20 As the Court has repeatedly held, the administrative measures or penalties must not go beyond what is strictly necessary for the objectives pursued and the control procedures must not be accompanied by a penalty which is so disproportionate to the gravity of the infringement that it becomes an obstacle to the freedoms enshrined in the Treaty (see, inter alia, Case 203/80 Casati [1981] ECR 2595, paragraph 27; Joined Cases 286/82 and 26/83 Luisi and Carbone v Ministero del Tesoro [1984] ECR 377; and Case 68/88 Commission v Greece [1989] ECR 2965).

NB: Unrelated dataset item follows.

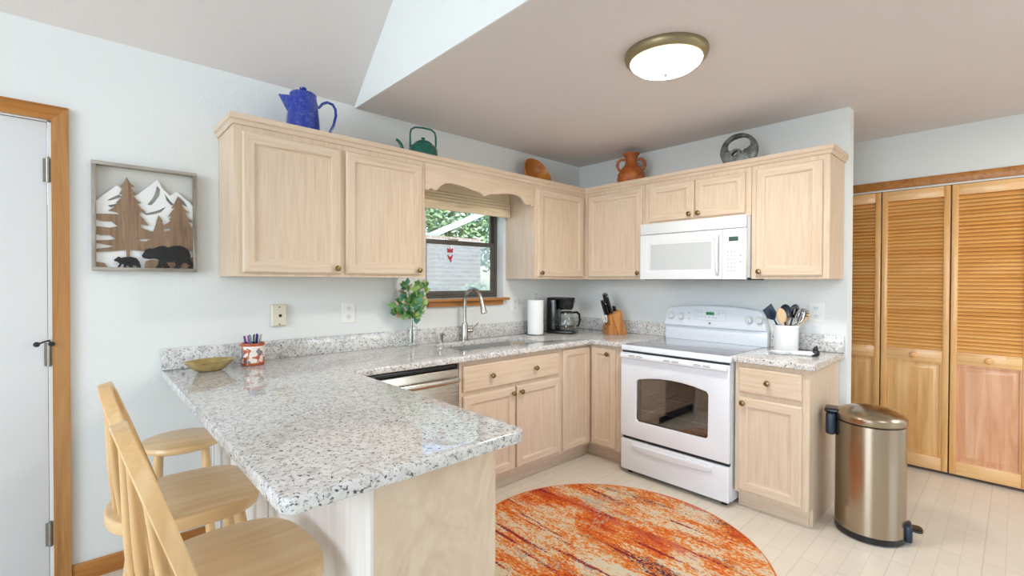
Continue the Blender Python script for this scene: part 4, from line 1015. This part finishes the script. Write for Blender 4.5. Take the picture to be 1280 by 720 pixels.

21 It must next be examined whether, as the Commission maintains, the fine imposed on the German tourist by the Greek authorities was so disproportionate to the gravity of the offence that it was such as to jeopardize the system of temporary importation arrangements for travellers' personal effects.

22 It should be recalled in that respect that when the Commission requests the Court to declare that a State has failed to fulfil its obligations under the Treaty, it is for the Commission itself to adduce evidence of the alleged infringement (judgment in Case C-249/88 Commission v Belgium [1991] ECR I-1275, paragraph 6).

23 The Commission asserts that the tourist in question was guilty only of a technical infringement of a customs rule, that the Greek customs authorities did not make a correct assessment of his intentions and that consequently the fine which they imposed on him was disproportionate. The Court finds, however, that those assertions are not supported by any evidence whatever. Consequently, the Commission' s arguments are based entirely on suppositions, which cannot be taken into account in considering the application.

24 The application must consequently be dismissed.

Decision on costs


Costs

25 Under Article 69(2) of the Rules of Procedure, the unsuccessful party is to be ordered to pay the costs. Since the Commission has been unsuccessful, it must be ordered to pay the costs.

Operative part


On those grounds,

THE COURT

hereby:

1. Dismisses the application;

2. Orders the Commission to pay the costs.